Since its first Gower Champion driven stage incarnation back in 1980 42nd Street has acquired cult status as surely as it has gathered additional songs and this latest West End offering in the very theatre which first hosted it – the Theatre Royal, Drury Lane – is a celebration as much as it is a revival. A musical about the creation of a musical at the height of the Great Depression could hardly be more symbolic of what musicals have always striven to do. The idea that you can, in the words of a song that Harry Warren didn’t write, “tap your troubles away” is at the very heart of this one.

So you may not be able to see the dancing feet but you sure as hell can hear them – and as Jae Alexander’s cracking band hurls itself into the rip-roaring Overture, trumpets flaring, saxes honking, the sound of an era is re-booted and re-focused. This terrific 19-piece band – with trumpets led by the John Wilson Orchestra’s Mike Lovatt – is in essence the pick of West End stylists and as good a reason as any for acquiring the album. For the record, Philip J Lang’s original orchestrations are expertly revamped and freshly minted here by Musical Supervisor Todd Ellison.

Sheena Easton was this revival’s surprise casting – an erstwhile pop sensation from, some might have thought, the wrong side of the tracks boldly coming through as veteran Broadway star Dorothy Brock. She certainly has the voice (remember the Bond song “For Your Eyes Only”) but more pertinently the style for songs like the gorgeous “I Only Have Eyes For You” and “Boulevard of Broken Dreams” where the heartache peaks in her indomitable belt. Then there’s Clare Halse’s Peggy Sawyer, the fast footed hoofer who goes out a chorus girl and comes back a star when Brock takes a tumble; and the suave Tom Lister as all-powerful, he-who-must-be-obeyed Broadway director Julian Marsh for whom the show will always go on.

But 42nd Street will always be about the ensemble numbers and the orgy of tap that drives it from one show-stopper to the next. “We’re in the Money” and “Shuffle Off to Buffalo” could only have been written when they were written – and they really don’t write them like that anymore.

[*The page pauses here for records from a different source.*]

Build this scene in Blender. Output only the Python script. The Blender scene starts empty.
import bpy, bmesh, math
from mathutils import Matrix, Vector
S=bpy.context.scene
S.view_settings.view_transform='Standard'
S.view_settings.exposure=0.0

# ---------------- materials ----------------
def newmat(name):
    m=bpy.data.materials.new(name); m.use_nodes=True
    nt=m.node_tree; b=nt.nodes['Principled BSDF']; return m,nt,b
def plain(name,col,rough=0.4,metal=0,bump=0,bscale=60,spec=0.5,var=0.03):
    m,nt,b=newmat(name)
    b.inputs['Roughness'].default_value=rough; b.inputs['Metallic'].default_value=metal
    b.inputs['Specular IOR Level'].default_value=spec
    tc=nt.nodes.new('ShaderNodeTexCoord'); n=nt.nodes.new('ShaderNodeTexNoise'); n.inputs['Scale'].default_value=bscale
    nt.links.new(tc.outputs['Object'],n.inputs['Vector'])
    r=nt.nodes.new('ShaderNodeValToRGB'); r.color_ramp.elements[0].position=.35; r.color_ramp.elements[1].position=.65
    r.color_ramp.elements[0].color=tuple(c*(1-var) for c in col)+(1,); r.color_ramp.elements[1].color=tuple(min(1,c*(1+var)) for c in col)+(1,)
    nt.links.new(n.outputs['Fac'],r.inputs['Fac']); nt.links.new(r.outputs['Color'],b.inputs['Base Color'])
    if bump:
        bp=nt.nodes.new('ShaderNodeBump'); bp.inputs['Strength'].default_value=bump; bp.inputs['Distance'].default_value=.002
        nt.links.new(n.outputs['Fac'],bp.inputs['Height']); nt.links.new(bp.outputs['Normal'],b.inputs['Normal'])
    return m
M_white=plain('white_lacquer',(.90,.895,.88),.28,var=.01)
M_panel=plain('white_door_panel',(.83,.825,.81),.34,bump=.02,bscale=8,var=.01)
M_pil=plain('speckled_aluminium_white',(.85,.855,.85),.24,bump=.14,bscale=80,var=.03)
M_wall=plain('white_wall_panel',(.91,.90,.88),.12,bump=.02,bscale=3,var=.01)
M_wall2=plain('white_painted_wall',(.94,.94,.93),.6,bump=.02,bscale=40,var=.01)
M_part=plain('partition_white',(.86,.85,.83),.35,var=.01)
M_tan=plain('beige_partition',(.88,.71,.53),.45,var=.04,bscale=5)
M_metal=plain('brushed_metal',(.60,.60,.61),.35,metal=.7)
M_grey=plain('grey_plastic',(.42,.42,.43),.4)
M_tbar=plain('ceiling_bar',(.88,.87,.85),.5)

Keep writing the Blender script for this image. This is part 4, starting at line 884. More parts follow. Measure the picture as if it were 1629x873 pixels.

And, of course, the two epic exponents of the genre – “Lullaby of Broadway” with its thrilling segue from dialogue and Peggy Sawyer’s cry of “I’ll do it!” and the title number, both of which build and build to monster half-tempo reprises, the latter peaking with one of the West End’s greatest spectacles as row after row of dancers come “over the top” of what can only be described as the show’s “stairway to paradise”.

The lyric of the title song goes like this: “It’s the rhapsody of laughter and tears, naughty, bawdy, gaudy, sporty 42nd Street”. Just so.